-- Your objective --
Without the pictures, set down every line of the data exactly.

--- BEGIN ---

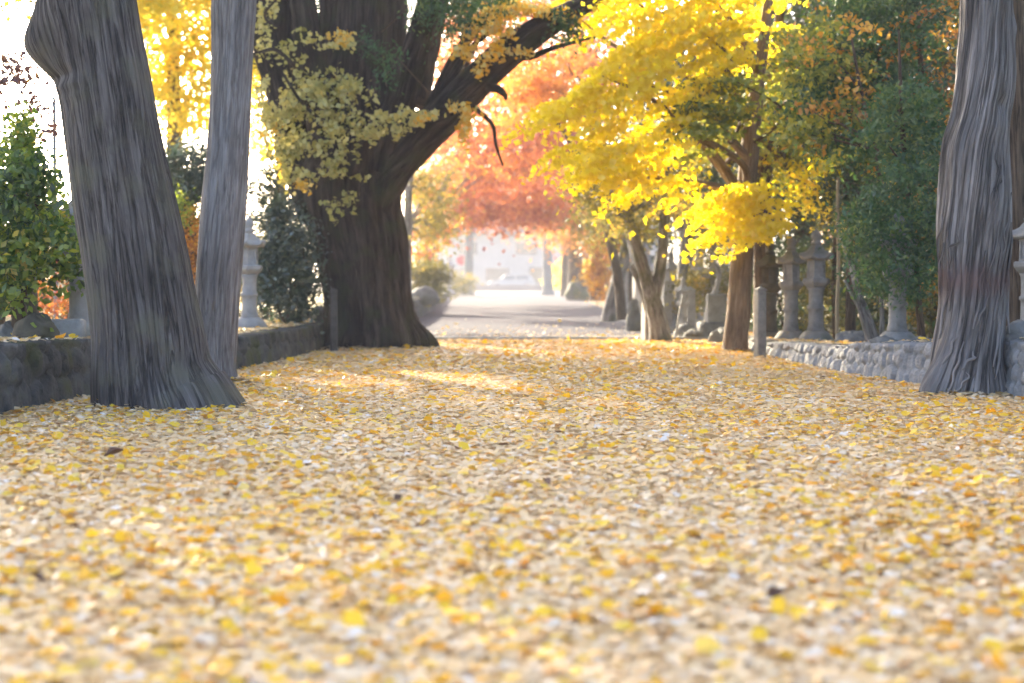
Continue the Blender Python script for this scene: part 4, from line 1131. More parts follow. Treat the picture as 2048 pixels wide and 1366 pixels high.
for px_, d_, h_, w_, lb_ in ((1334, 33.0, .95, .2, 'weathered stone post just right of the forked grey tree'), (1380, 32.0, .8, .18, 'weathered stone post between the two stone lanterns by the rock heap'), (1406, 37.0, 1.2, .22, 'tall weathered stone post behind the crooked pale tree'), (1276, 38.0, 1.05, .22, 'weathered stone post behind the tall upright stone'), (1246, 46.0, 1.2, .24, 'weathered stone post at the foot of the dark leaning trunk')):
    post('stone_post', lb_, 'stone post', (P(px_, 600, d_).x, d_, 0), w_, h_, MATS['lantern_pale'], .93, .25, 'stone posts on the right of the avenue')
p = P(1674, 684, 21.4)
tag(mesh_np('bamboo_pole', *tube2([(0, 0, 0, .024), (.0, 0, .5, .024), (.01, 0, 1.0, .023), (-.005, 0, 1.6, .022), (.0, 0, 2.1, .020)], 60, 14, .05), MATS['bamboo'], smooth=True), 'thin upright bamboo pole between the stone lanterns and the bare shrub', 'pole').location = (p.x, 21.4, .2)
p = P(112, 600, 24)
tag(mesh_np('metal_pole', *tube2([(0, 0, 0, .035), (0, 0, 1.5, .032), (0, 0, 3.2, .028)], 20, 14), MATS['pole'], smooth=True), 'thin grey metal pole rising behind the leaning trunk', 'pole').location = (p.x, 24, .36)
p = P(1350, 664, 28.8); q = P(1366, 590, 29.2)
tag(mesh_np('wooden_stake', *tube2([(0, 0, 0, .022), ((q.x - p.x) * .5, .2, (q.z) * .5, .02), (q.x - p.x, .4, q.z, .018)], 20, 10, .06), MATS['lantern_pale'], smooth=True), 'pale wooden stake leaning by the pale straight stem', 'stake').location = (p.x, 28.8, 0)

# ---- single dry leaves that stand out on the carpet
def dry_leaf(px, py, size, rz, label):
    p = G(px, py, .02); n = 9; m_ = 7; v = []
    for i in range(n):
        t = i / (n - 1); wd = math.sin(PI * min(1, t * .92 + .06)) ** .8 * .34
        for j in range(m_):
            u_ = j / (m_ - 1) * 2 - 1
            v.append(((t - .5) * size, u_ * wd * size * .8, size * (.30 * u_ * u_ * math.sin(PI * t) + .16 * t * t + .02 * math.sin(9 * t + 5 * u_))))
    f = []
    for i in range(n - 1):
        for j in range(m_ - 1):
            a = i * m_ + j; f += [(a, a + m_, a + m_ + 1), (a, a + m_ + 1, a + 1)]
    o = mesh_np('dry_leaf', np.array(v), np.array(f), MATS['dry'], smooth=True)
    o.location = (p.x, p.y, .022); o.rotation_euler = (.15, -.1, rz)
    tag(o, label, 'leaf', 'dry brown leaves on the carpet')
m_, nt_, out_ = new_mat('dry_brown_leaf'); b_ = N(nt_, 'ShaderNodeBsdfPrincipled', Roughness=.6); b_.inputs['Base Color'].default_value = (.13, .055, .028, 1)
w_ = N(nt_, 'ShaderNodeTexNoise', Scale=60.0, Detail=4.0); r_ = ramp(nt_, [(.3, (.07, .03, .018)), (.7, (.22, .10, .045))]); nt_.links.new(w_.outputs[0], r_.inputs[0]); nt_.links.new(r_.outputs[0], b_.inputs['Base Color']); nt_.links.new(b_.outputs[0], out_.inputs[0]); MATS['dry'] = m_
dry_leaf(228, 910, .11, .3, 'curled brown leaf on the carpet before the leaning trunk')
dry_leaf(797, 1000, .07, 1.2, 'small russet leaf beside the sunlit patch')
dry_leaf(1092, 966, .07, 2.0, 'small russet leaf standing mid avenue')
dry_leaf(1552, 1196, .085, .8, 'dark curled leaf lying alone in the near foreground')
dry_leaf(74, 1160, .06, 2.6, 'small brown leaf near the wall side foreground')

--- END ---

-- Response to this task --
Continue the Blender Python script for this scene: part 4, from line 1131. More parts follow. Treat the picture as 2048 pixels wide and 1366 pixels high.
for px_, d_, h_, w_, lb_ in ((1334, 33.0, .95, .2, 'weathered stone post just right of the forked grey tree'), (1380, 32.0, .8, .18, 'weathered stone post between the two stone lanterns by the rock heap'), (1406, 37.0, 1.2, .22, 'tall weathered stone post behind the crooked pale tree'), (1276, 38.0, 1.05, .22, 'weathered stone post behind the tall upright stone'), (1246, 46.0, 1.2, .24, 'weathered stone post at the foot of the dark leaning trunk')):
    post('stone_post', lb_, 'stone post', (P(px_, 600, d_).x, d_, 0), w_, h_, MATS['lantern_pale'], .93, .25, 'stone posts on the right of the avenue')
p = P(1674, 684, 21.4)
tag(mesh_np('bamboo_pole', *tube2([(0, 0, 0, .024), (.0, 0, .5, .024), (.01, 0, 1.0, .023), (-.005, 0, 1.6, .022), (.0, 0, 2.1, .020)], 60, 14, .05), MATS['bamboo'], smooth=True), 'thin upright bamboo pole between the stone lanterns and the bare shrub', 'pole').location = (p.x, 21.4, .2)
p = P(112, 600, 24)
tag(mesh_np('metal_pole', *tube2([(0, 0, 0, .035), (0, 0, 1.5, .032), (0, 0, 3.2, .028)], 20, 14), MATS['pole'], smooth=True), 'thin grey metal pole rising behind the leaning trunk', 'pole').location = (p.x, 24, .36)
p = P(1350, 664, 28.8); q = P(1366, 590, 29.2)
tag(mesh_np('wooden_stake', *tube2([(0, 0, 0, .022), ((q.x - p.x) * .5, .2, (q.z) * .5, .02), (q.x - p.x, .4, q.z, .018)], 20, 10, .06), MATS['lantern_pale'], smooth=True), 'pale wooden stake leaning by the pale straight stem', 'stake').location = (p.x, 28.8, 0)

# ---- single dry leaves that stand out on the carpet
def dry_leaf(px, py, size, rz, label):
    p = G(px, py, .02); n = 9; m_ = 7; v = []
    for i in range(n):
        t = i / (n - 1); wd = math.sin(PI * min(1, t * .92 + .06)) ** .8 * .34
        for j in range(m_):
            u_ = j / (m_ - 1) * 2 - 1
            v.append(((t - .5) * size, u_ * wd * size * .8, size * (.30 * u_ * u_ * math.sin(PI * t) + .16 * t * t + .02 * math.sin(9 * t + 5 * u_))))
    f = []
    for i in range(n - 1):
        for j in range(m_ - 1):
            a = i * m_ + j; f += [(a, a + m_, a + m_ + 1), (a, a + m_ + 1, a + 1)]
    o = mesh_np('dry_leaf', np.array(v), np.array(f), MATS['dry'], smooth=True)
    o.location = (p.x, p.y, .022); o.rotation_euler = (.15, -.1, rz)
    tag(o, label, 'leaf', 'dry brown leaves on the carpet')
m_, nt_, out_ = new_mat('dry_brown_leaf'); b_ = N(nt_, 'ShaderNodeBsdfPrincipled', Roughness=.6); b_.inputs['Base Color'].default_value = (.13, .055, .028, 1)
w_ = N(nt_, 'ShaderNodeTexNoise', Scale=60.0, Detail=4.0); r_ = ramp(nt_, [(.3, (.07, .03, .018)), (.7, (.22, .10, .045))]); nt_.links.new(w_.outputs[0], r_.inputs[0]); nt_.links.new(r_.outputs[0], b_.inputs['Base Color']); nt_.links.new(b_.outputs[0], out_.inputs[0]); MATS['dry'] = m_
dry_leaf(228, 910, .11, .3, 'curled brown leaf on the carpet before the leaning trunk')
dry_leaf(797, 1000, .07, 1.2, 'small russet leaf beside the sunlit patch')
dry_leaf(1092, 966, .07, 2.0, 'small russet leaf standing mid avenue')
dry_leaf(1552, 1196, .085, .8, 'dark curled leaf lying alone in the near foreground')
dry_leaf(74, 1160, .06, 2.6, 'small brown leaf near the wall side foreground')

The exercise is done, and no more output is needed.